TASK STATEMENT:
Beginning with the first line of the data below, extract each line up to and including the one containing "rnd = random.Random(7)". Copy them exactly and add nothing.
───── RAW DATA ─────
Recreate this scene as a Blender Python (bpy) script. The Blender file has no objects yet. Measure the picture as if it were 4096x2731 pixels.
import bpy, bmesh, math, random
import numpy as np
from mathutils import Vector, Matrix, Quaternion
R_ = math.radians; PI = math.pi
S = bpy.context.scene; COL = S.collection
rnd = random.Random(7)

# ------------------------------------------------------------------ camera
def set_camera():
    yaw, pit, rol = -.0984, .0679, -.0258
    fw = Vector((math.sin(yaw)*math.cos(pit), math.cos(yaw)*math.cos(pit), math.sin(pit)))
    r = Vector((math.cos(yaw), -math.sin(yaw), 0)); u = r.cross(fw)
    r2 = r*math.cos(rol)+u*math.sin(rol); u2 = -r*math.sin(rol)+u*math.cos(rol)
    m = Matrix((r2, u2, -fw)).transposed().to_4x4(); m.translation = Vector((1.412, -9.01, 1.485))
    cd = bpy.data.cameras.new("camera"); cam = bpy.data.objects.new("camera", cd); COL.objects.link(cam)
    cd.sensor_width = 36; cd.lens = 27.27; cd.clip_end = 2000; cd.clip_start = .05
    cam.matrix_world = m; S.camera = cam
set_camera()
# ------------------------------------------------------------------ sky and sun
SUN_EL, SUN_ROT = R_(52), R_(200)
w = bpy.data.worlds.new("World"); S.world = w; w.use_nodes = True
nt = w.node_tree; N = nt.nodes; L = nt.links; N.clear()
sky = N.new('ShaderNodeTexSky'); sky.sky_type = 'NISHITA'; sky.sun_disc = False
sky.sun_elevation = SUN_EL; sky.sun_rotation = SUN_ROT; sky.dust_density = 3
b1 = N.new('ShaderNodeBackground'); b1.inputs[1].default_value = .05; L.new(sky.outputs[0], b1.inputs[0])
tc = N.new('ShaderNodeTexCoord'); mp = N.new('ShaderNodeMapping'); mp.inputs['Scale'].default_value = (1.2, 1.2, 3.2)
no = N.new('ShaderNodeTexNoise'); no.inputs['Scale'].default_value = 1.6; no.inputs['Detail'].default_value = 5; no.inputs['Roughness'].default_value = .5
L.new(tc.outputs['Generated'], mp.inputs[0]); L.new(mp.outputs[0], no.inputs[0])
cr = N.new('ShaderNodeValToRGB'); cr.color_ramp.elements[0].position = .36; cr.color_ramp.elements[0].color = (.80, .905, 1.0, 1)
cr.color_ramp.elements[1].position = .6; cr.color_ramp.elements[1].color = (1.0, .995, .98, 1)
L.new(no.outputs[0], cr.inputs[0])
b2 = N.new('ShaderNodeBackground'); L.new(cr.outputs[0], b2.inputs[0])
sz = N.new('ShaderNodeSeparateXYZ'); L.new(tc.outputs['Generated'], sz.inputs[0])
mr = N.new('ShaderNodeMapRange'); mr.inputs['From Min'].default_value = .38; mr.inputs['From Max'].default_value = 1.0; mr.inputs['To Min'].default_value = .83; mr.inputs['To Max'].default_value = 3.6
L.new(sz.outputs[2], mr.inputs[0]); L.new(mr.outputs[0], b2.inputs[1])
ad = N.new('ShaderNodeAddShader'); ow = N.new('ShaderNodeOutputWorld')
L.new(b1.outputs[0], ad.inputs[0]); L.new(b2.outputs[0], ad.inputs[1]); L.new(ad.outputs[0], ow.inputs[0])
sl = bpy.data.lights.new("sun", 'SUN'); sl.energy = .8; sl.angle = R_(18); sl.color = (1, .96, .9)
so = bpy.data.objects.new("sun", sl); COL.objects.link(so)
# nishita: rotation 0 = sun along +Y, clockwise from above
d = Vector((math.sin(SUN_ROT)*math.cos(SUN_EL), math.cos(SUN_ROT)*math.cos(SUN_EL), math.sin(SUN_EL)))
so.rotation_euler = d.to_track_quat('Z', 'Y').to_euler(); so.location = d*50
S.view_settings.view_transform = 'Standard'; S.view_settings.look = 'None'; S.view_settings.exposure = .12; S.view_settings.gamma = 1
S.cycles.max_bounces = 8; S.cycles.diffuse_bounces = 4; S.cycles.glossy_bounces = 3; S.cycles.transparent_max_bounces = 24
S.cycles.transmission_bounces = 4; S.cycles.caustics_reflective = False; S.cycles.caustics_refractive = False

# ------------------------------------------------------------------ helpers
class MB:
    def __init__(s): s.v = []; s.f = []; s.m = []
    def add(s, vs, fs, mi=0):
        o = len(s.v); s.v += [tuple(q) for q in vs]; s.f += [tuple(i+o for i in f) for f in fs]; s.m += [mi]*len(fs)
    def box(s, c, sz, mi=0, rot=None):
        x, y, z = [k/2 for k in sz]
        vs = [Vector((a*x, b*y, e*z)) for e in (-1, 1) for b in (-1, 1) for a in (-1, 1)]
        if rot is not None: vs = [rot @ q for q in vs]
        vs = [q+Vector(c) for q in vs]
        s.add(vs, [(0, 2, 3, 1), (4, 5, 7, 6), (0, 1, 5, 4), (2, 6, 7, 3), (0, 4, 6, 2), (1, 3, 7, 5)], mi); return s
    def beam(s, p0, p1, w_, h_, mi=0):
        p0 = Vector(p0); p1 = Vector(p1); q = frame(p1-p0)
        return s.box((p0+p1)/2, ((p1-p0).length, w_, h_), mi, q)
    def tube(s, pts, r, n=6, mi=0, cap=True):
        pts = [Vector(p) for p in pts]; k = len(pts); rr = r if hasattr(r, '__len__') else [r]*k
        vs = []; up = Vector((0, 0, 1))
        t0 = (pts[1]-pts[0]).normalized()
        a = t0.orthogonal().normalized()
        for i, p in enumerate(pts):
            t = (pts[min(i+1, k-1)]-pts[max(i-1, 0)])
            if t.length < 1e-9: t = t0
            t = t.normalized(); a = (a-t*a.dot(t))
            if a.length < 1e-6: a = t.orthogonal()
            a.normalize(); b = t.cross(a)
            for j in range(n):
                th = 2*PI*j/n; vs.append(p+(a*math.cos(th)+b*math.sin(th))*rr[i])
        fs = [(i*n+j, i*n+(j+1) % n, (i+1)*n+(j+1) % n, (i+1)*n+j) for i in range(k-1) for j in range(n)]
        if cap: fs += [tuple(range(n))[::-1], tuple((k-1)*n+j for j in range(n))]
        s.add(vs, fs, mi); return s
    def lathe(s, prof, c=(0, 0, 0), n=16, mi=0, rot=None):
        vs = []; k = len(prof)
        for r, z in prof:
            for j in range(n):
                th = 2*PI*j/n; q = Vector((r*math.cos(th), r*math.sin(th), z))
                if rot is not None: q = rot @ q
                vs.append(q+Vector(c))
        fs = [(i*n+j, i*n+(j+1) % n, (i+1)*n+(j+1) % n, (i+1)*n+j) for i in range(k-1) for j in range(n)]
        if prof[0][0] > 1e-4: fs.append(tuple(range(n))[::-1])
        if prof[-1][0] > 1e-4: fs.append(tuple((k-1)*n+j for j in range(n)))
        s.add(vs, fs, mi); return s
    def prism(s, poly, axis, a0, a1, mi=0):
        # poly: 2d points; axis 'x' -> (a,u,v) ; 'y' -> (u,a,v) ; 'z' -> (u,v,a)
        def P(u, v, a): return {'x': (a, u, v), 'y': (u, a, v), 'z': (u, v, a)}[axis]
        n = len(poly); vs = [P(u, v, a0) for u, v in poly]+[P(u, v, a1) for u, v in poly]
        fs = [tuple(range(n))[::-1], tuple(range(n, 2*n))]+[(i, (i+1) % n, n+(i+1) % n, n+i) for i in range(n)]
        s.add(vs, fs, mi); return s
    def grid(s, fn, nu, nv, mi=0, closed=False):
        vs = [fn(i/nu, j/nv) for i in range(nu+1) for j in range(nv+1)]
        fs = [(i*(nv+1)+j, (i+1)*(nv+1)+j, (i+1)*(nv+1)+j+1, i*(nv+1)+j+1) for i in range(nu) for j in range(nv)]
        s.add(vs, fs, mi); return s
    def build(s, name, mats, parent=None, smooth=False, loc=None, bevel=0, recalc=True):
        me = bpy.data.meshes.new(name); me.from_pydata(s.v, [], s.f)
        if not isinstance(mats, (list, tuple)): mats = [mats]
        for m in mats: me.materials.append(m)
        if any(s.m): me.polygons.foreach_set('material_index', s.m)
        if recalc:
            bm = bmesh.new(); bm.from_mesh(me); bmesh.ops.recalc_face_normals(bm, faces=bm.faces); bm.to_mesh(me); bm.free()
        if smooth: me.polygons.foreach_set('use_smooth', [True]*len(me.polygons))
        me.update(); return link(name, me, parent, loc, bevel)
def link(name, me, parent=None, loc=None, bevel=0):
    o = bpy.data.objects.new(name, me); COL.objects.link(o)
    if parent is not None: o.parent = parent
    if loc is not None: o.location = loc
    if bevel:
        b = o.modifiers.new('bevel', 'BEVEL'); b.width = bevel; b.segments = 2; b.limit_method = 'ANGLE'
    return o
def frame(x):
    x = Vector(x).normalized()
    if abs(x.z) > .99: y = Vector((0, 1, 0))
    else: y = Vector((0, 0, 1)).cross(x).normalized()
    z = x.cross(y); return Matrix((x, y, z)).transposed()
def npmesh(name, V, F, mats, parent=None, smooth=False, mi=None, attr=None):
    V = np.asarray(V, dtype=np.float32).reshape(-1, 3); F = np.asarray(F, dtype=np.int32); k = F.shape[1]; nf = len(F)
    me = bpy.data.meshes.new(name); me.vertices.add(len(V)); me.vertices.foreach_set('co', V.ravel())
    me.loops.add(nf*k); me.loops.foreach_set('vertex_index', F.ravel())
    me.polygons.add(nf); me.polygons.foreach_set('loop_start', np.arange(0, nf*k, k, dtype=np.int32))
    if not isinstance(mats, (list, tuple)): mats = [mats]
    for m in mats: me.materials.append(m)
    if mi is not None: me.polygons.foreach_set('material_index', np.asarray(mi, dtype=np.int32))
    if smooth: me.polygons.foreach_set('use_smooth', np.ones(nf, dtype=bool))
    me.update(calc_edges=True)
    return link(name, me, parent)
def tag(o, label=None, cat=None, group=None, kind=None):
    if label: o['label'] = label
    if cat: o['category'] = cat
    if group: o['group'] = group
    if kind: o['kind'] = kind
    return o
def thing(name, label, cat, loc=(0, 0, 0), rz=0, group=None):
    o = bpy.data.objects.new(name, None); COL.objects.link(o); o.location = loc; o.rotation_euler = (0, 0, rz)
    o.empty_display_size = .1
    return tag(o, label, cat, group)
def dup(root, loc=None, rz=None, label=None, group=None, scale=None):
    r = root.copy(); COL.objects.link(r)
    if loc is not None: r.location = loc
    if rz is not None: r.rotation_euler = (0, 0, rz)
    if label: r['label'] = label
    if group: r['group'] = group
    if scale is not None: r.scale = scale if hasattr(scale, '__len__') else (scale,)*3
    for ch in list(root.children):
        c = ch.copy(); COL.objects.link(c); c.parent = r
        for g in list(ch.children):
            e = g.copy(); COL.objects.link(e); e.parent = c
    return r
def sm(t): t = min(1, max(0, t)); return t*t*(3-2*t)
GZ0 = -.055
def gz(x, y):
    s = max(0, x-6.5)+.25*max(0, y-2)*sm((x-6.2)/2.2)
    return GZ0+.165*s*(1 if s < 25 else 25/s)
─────
RESULT OF THE TASK:
Recreate this scene as a Blender Python (bpy) script. The Blender file has no objects yet. Measure the picture as if it were 4096x2731 pixels.
import bpy, bmesh, math, random
import numpy as np
from mathutils import Vector, Matrix, Quaternion
R_ = math.radians; PI = math.pi
S = bpy.context.scene; COL = S.collection
rnd = random.Random(7)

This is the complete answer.